Defining Success
(1) In his 2008 book, Outliers, Malcolm Gladwell challenged our understanding of successful people. We tend to look at successful people, he noted, as freaks of nature, people who are so intelligent, or skilled, or talented that they were destined for success. Gladwell’s book, however, argued that this is a superficial understanding of what it takes to be successful. For someone to be successful, they have to have intelligence, skill, and/or talent. But for someone to find the kind of success that Bill Gates has found, or that The Beatles have found, a lot of other factors have to fall into place. Where you are born, when you are born, your cultural legacy, and a myriad of other factors have to line up for you to truly be what Gladwell refers to as “an outlier.” With examples of people all around us that have benefitted greatly from their circumstances, why do we still like to think of successful people as different than us, people destined for success because of their other-worldly intelligence or talent? The explanation for this mental block we seem to have against understanding what leads a person to success is both simple and tragic.

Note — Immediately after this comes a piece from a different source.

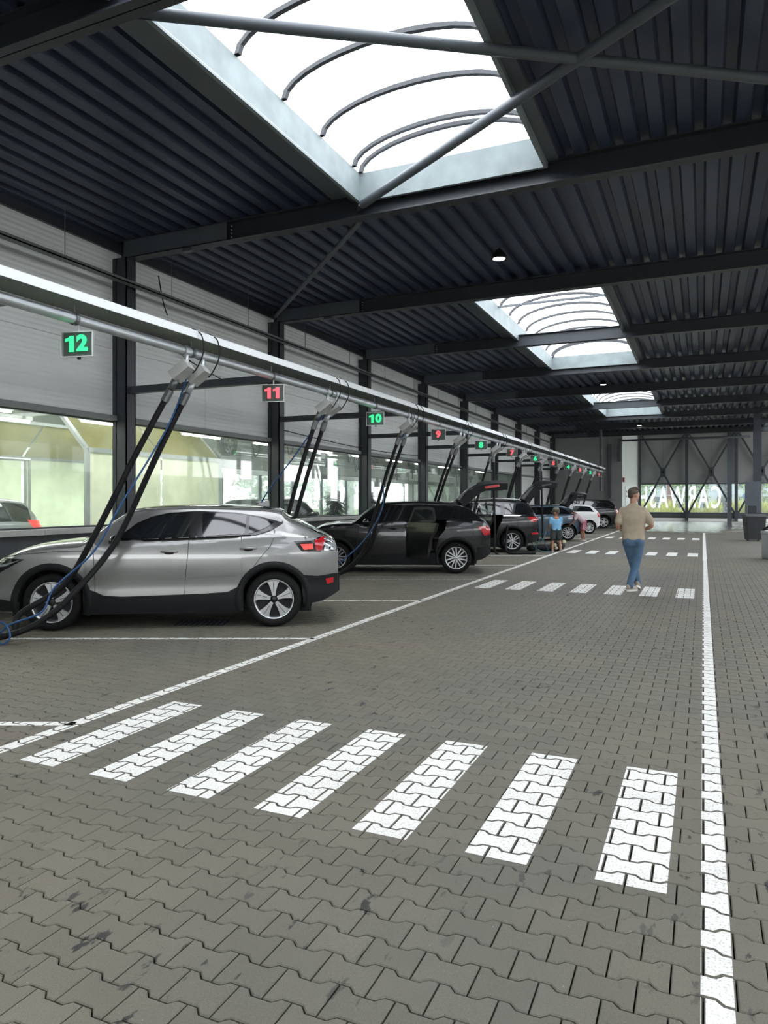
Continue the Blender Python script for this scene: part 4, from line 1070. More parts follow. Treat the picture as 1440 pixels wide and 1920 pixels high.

(2) The real reason we like to look at wildly successful people as “others,” people deserving of a success we could never hope to achieve because we lack whatever they have, is because this makes it easier for us to reconcile our own lack of success. In simpler terms, we would rather think that these people have something we don’t have than that we could have achieved their success under different circumstances. This is really a depressing theory about the way we think, not only because it reveals how far we will go to protect our pride, but also because it directly hinders us from finding the kind of success that we idolize. When we decide that a goal is unattainable right from the start, we more easily justify our own inaction.
(3) Accepting defeat right from the start only ensures that we will never find success. In this sense, Gladwell’s theories are both supportive and discouraging. While Gladwell argues that immensely successful people do not possess some other-worldly abilities, he also posits that all types of factors need to line up for someone to achieve this level of success. In this way, his theory is encouraging because it means that many of us have the potential to achieve great success, but it is discouraging in that our success is still out of our control. In his book, Gladwell discusses Bill Gates as he was growing up. Yes, he was a very intelligent young man, but the level of his success is just as much a product of Gates growing up at a time when computer programming was just becoming possible, living in a place where he had access to a computer that could program, and all the other factors that went right for him. If a child is born right now with all the same inherent intelligence as Bill Gates and potential for computer programming, she isn’t likely to reach his level of success because he was there at the beginning. It’s like the difference between buying stock in Apple right now and buying stock in Apple 30 years ago. Bill Gates was learning programming before anyone realized how valuable it was, and that’s why he isn’t just a good programmer with a good job. What we sometimes forget, though, is that success is not black and white. That good programmer with a good job is successful even if she never reaches the kind of success that Bill Gates has achieved.
(4) Our natural inclination to put things into schemas and turn everything into dichotomous groups keeps us not only from finding success in our lives, but from understanding when we have achieved success. People don’t belong in groups where Bill Gates is successful and anyone who makes less money than him is unsuccessful. There are studies that show that happiness isn’t tied to this kind of success. In a well-publicized study, Angus Deaton and Daniel Kahneman posited that a person’s happiness increases as his income increases, but only until he earns about $75,000 a year; after that, returns begin to diminish. In other words, we can attribute success to income, but is there any indication that Bill Gates is happier than someone with a good job and a good income? Once we start realizing that we can be successful even if we aren’t rich and famous, we will live much happier lives. We may not all have the specific opportunities that someone like Bill Gates has, but we all have the ability to achieve success as long as we maintain a reasonable definition of the word.